30 Mar The Masterful Student #10
There is a dream I had in my teens that I have never forgotten. Like so many dreams, it draws on actual experience. In this case, the real life event was sleeping out under the stars in a freshly mown hayfield.
When I was a kid, some of our closest family friends were cattle ranchers. They had kids my age and kid-friendly horses. I lived for the days we would visit them, and happily while I was growing up, we spent a lot of time together and had lots of horseback adventures.
One summer, we kids and our parents spread a large tarp out in the hay field beside their big wooden barn. We lined up our sleeping bags on it like so many caterpillars for the special purpose of catching an August meteor shower, I suppose it must have been the Perseids. It was a warm night for the mountain valley we lived in, but that still meant fairly chilly once the sun went down and sleeping bags were zipped up to chins.
Far from town or neighbor’s lights, we had a truly dark night sky to see the shooting stars. The milky way glowed overhead as we watched the intermittent meteors streaking for as long as possible before eyes got heavy and drifting off to sleep. The coziness and delight I felt under the enormous night sky, snugged in between loved ones, has never faded in my memory.
In this dream, it is the same experience: the dark green tarp, the row of sleeping bags shoulder to shoulder, the bright stars and night insects singing. The rustling noises of people in their sleeping bags, the crinkling of the tarp under us. Now everyone is asleep except for me. I see an extremely bright shooting star and nearby I hear a low but definite thump.
I’m gripped by curiosity and I sit up in my sleeping bag, sliding my knees toward my chest and wriggling out. I stand up in the starlight and walk barefoot on the soft dewy grass, toward where I heard the thump. And then I see it. A smooth, oval stone, dark grey and slighly sparkling. I pick it up, gingerly at first. It is cold and very dense, has strange heaviness for its size. I turn it over, and on the other side is an engraving of a running horse. My heart soars with the indescribable feeling of being exactly where you are supposed to be at the exact time you are supposed to be there. The weight of the dark meteor in my hand and the image of the horse send a thrill to my bones, a sudden confidence.
And then I woke up.
It was probably the silly dream of a teen girl, one who liked horses a little more than she liked boys, but I’ve remembered it for 30 something years and it still brings me a warm feeling.

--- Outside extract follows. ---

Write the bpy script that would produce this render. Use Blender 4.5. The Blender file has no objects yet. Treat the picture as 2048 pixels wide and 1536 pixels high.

That dream is like the small greeting card that I bought for myself when I was 18, and still have. It’s a black and white photo of a woman with loose curly hair, her eyes closed, her expression peaceful. On the front of the card it says, “When she closed her eyes, she could hear her own voice.” And on the inside of the card it says, “And it told her she was on the verge of something big.”
I’ve kept that card through college, through relationships, through moving states, moving across the country. It’s comforting, inspiring, private. What might you be on the verge of? It’s unknown, but you need to press on. You’re the caretaker of your young self’s dreams.